Week 7 – Master of None (late)

To start I must say that I do not watch too many television series, especially the new ones that come out. This is mostly because I feel that I like the format of movies better and do not have time for shows outside of Breaking Bad and House of Cards (sorry Game of Thrones…). I saw that there was a new Aziz show coming out even before it had been mentioned in class and I thought it would probably be another one I skip over because I haven’t really watched a comedy show religiously since That 70’s Show. But when it was revealed in class that we would be watching the episode “Indians on TV” I decided to start it from the beginning.

The show is shot really well and definitely takes itself a little more seriously than I expected. The issues of the show reveal the complex and deep nature of human interaction while also being incredibly awkward and hilarious! I immediately thought of it as being like Curb Your Enthusiasm or Louie with Aziz instead of an old white guy. But really this show separates itself in its lengthy discussion of being a minority while also being an up and coming person in his career. The issues of being first generation American and the differences in one’s life and culture to parents’ who grew up in another country.

To me it revealed a deeper truth about the relationship between my mom and me. I never really sat down with her to discuss the things before she moved here and how that might have affected her and her life. I never thanked her for making sacrifices that she made to give me the awesome life I have now! The show touches on these topics in endearing, comical ways that still feel realistic and raw to me. I think the expert shooting, direction, and editing helped lend to these dramatic moments amidst a heavily comedic backdrop.

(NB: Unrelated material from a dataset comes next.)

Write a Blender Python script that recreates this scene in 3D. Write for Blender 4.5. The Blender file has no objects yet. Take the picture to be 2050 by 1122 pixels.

The show also gives confused social messages as Aziz’s character Dev does not stand up for his girlfriend when a man decides to only introduce himself to the men at the table. Yet as the episode sat with me I felt that the discussion brought up by Dev’s girlfriend led to enough of a realization of the sexism being displayed here to justify Dev’s (the character’s) position. As a show it brought about the sensation that many sexist, racist, prejudiced things happen right in front of our eyes every day and still no one stands up and says this is wrong. I found this powerful and also thought it showed that nobody is perfect and that even though Dev faces prejudices of his own, that that in no one translates to understanding everybody’s struggles. We can all still learn to grow in this way and feel empathy for those around us, especially those whose lives are so different from our own.